When Prime Minister Stephen Harper announced he’d stop appointing people to the senate, there was briefly a sigh of relief, because he was clearly bad at doing it.

When Prime Minister Stephen Harper announced he’d stop appointing people to the senate, there was briefly a sigh of relief, because he was clearly bad at doing it. The majority of the high profile senators in the expense scandal were appointed under his watch. Following that, one realized that he actually doesn’t have much interest in doing any reforms to the senate at all, it’s a move for appearances sake that is also the easy way out.

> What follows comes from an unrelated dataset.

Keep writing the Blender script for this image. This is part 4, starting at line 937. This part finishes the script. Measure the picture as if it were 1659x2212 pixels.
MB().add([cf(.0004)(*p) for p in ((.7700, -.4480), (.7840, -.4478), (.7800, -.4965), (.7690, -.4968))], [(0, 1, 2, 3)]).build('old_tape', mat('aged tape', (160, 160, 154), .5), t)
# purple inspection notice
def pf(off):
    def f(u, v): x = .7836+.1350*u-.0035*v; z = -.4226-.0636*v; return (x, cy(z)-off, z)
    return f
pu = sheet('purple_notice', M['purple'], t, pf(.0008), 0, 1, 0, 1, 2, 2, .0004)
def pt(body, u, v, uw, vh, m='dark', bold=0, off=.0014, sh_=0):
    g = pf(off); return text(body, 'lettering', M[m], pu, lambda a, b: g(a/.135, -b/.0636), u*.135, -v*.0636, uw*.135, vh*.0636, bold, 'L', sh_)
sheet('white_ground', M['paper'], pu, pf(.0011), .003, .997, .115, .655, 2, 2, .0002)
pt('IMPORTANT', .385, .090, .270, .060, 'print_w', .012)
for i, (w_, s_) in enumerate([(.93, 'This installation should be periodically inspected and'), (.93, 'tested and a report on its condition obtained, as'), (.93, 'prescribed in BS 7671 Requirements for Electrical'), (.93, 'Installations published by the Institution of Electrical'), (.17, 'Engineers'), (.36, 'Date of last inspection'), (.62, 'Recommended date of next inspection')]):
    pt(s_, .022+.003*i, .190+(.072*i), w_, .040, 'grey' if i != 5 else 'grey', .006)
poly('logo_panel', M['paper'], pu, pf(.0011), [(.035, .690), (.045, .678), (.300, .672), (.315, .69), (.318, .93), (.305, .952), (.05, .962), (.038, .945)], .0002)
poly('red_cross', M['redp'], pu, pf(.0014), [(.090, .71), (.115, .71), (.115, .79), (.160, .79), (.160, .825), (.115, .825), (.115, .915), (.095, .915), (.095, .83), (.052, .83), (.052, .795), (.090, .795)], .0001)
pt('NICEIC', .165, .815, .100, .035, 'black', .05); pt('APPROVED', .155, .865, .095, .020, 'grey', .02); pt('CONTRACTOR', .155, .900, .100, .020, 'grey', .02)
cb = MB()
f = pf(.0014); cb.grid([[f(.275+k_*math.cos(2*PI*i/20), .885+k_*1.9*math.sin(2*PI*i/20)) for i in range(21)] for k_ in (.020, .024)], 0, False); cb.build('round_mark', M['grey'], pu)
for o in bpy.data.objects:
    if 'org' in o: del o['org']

Here’s the issue, like it or not you need all the provinces on board if you’re throwing the senate away. In order to make a real impact on the operation senate, he would have to start working with every province to either get rid of it altogether – which requires everyone’s support – or do substantial reforms – which still requires most provinces. That’s fine, it’s how massive changes to the constitution should work, and if you can’t get the people on board you probably shouldn’t be making big changes to the constitution of your country.

The senate is unpopular at the moment, so in the run up to the 2015 election Harper is trying to position himself as taking a hard line, convince people that he’s going to do something about the senate. That he’s doing this by actually doing nothing about the senate is a bold play, similar to a teenager watching their little sister by leaving them in a different room with a TV and no other supervision, then demanding some kind of credit for how responsible they are being.

The tactic is illegal, discarding the senate through atrophy is still discarding the senate, and that requires going through the provinces, something which Harper clearly knows. It’s not the loophole he thinks it is, because everyone knows what he’s trying to do. Given that the senate is unpopular, it probably would be possible to get sweeping reforms through going to the provinces, but that’s hard, and Harper is much more concerned with setting himself up for the next election than he is about actually doing anything that requires real work.

It’s a case of ignoring what people want whether or not they actually agree with him. If everyone wants to get rid of the senate, that’s fine, pose the question to the Canadian people and it’s gone. If people want something akin to the senate but maybe a bit less prone to abusing their expense account, that’s fine, go to them and you can make it happen. Both of those alternatives would require a great deal of work, but with that work you would at least be doing properly and in a manner that is supported by Canadian law. By taking the lazy way out, it’s an insult to everyone. It’s an insult to the constitution, which outlines how we do these things, it’s an insult to the Supreme Court, which also clearly outlined the rules, and it’s an insult to the people of this country, who by law should be consulted.

Canada is not a dictatorship, whatever Harper might want, and this is part of the reason why provincial support is a necessary part of making massive changes to the way the country is run. To try to do a runaround in order to avoid this is the cowardly play by someone who doesn’t actually have any interest in the people of the country that elected him. Even those who agree with senate reform should be offended by this middle finger to the people.